I'm not familiar with woody-proposed-updates. Does it imply that these packages will eventually become default in woody/stable proper? Perhaps 3.0r2?


I'd like to avoid compiling my own kernel images if possible but it looks like that may be my best option.

Are there any other suggestions?


Add this line to your /etc/apt/sources.list file.

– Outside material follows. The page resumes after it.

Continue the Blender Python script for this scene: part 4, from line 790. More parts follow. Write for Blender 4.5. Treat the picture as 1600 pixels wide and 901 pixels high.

  deb http://http.us.debian.org/debian/ woody-proposed-updates main contrib

Install the kernel from there.  That is also a modular kernel and will
need an initrd setup.  Just follow the directions during the install.
It will also pull in some other packages as dependencies such as
initrd-tools and cramfsprogs.  That is fine.

  apt-get update
  apt-get install kernel-image-2.4.20-2-686-smp

Then I would comment out the proposed updates line from your
sources.list file so that you don't get anything that you don't
specifically want and rerun 'apt-get update'


My main reason for not wanting to compile my own kernel image is so that I can easily get security updates from security.debian.org without having to recompile. I assume that using proposed-updates I would loose this simplicity as well if the proposed-updates packages are not updated frequently.

Note that if you search the mailing list archives you will find lots
of discussion about the 8139too driver being a module.  If you happen
to be using that you will need to add it to /etc/modules or run
modconf and let it add the driver for you.  Since that is built into
the bf24 kernel it has tripped up many people when they upgraded to
later modular kernels.

Yes, I noticed that too when I switched from bf24 to 2.4.18-686-smp. (Plus, the SCSI card and the RAID card switched places for some reason.)

Is there an easy way that I can find out which options a kernel-image package has compiled?